• _To be done_
List all lines of the data that include the string "parts".

• _Records provided_
------------------------------

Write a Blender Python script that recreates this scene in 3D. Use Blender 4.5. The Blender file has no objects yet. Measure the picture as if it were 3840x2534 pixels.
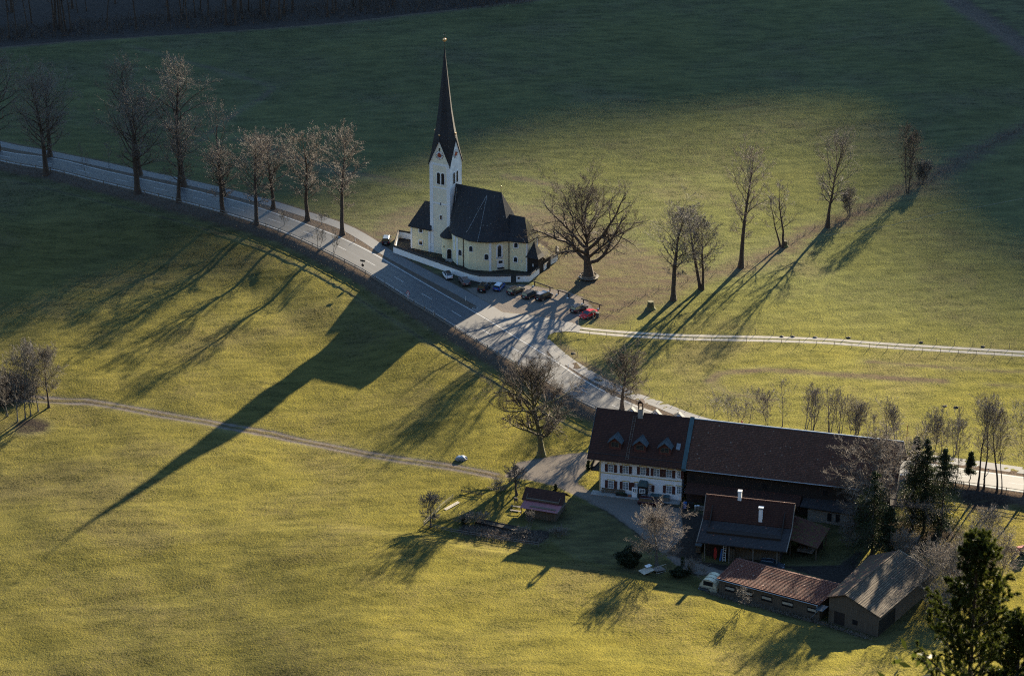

------------------------------

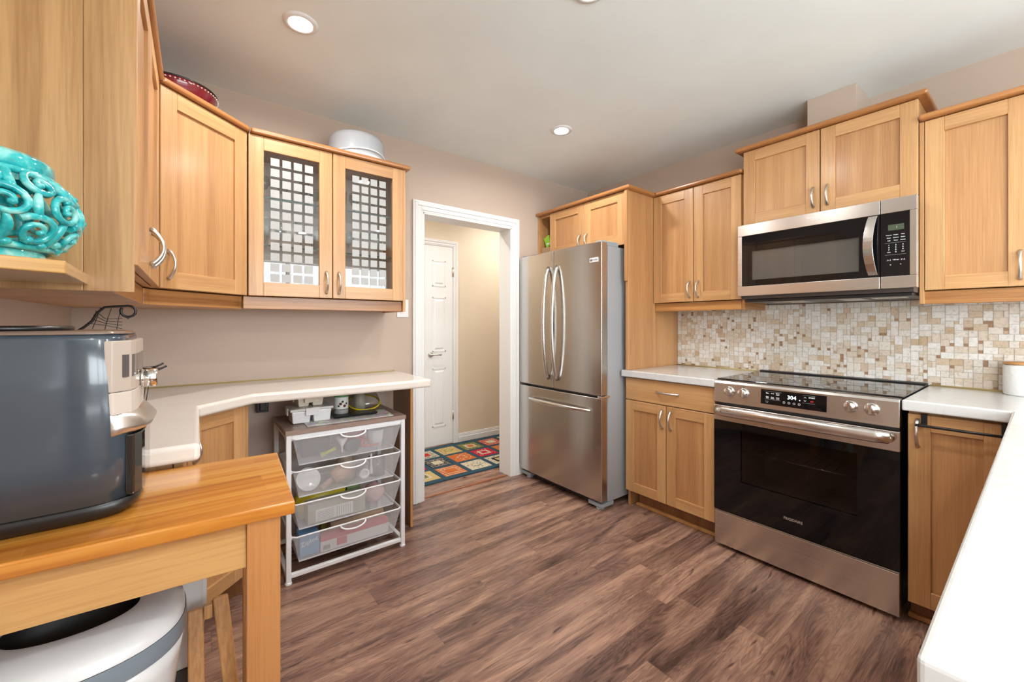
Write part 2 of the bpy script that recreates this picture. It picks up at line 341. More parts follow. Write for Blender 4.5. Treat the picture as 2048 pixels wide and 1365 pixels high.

------------------------------

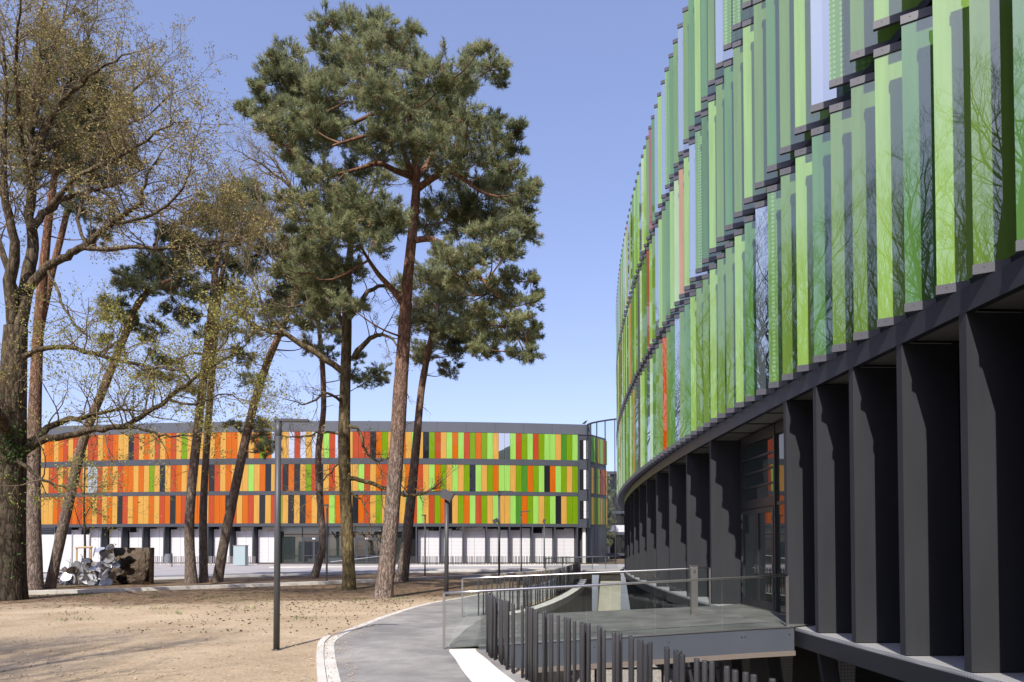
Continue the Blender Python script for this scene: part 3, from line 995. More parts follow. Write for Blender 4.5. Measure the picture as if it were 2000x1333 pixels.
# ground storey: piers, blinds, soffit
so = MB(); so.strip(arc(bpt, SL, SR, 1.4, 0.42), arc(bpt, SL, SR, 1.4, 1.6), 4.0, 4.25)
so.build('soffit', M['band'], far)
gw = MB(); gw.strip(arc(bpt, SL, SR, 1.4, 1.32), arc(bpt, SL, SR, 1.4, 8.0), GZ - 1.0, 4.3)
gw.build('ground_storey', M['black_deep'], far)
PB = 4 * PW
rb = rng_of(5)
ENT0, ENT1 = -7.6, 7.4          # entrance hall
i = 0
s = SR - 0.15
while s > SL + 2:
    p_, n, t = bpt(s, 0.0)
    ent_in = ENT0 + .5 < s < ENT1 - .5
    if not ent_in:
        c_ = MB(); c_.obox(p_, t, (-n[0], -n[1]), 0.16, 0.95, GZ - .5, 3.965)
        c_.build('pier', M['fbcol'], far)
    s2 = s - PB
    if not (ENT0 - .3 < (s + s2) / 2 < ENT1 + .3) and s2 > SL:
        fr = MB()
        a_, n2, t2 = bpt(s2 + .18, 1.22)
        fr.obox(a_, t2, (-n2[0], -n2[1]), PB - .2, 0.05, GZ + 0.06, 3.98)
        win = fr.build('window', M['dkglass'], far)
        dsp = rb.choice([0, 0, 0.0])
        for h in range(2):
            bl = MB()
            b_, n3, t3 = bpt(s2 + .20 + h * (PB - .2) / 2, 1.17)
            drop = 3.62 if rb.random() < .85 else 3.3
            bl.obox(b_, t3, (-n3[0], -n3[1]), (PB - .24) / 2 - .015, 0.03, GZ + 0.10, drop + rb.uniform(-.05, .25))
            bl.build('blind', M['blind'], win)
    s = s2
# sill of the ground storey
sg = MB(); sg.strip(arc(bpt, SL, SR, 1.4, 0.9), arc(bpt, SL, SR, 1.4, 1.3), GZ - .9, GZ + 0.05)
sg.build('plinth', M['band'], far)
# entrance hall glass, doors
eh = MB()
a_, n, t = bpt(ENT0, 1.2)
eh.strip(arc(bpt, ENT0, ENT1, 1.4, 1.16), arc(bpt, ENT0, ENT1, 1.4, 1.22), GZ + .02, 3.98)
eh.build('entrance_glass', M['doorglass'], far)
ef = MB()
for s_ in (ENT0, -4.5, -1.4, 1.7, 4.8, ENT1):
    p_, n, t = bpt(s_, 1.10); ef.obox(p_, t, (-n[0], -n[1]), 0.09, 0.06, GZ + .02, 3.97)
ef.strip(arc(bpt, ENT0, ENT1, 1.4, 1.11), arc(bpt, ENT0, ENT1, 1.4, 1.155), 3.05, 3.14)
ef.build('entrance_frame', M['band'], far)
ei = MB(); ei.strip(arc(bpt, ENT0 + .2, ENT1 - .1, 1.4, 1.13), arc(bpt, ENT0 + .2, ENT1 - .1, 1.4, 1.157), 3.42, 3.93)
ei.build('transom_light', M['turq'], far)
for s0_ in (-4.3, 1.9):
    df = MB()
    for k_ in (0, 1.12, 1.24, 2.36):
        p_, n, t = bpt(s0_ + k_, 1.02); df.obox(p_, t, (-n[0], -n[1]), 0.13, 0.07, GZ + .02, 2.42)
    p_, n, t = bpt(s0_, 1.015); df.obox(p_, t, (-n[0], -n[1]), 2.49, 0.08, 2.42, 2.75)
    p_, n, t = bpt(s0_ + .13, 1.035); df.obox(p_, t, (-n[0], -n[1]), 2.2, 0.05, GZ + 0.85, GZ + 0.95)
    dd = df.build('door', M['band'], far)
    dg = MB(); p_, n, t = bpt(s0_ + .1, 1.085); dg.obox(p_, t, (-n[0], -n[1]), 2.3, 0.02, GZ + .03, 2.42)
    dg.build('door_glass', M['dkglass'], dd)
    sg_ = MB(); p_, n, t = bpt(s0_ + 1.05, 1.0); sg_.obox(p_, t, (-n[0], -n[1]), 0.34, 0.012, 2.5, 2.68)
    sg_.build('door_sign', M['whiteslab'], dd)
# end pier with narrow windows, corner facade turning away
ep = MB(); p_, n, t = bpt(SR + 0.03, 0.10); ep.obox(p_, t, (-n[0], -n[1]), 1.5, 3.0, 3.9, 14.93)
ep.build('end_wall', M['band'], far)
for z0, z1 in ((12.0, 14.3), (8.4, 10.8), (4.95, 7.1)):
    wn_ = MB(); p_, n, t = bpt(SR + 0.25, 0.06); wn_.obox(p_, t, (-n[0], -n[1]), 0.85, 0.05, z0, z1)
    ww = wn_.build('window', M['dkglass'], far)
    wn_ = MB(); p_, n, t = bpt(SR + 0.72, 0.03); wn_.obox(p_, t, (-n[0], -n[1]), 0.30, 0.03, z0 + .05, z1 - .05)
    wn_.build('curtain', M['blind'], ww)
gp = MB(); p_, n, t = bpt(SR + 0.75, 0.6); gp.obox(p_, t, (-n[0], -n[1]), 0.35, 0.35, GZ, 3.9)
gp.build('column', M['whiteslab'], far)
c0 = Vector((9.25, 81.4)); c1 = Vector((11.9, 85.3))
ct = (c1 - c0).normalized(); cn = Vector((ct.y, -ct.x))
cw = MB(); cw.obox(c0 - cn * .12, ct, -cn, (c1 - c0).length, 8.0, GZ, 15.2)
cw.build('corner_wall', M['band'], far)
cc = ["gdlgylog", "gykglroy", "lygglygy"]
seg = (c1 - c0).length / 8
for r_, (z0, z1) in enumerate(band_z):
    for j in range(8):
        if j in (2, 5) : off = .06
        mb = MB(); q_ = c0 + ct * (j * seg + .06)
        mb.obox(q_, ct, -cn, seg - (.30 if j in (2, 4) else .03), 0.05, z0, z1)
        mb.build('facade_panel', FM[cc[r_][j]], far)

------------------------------

• _Complete response_
Write part 2 of the bpy script that recreates this picture. It picks up at line 341. More parts follow. Write for Blender 4.5. Treat the picture as 2048 pixels wide and 1365 pixels high.
Continue the Blender Python script for this scene: part 3, from line 995. More parts follow. Write for Blender 4.5. Measure the picture as if it were 2000x1333 pixels.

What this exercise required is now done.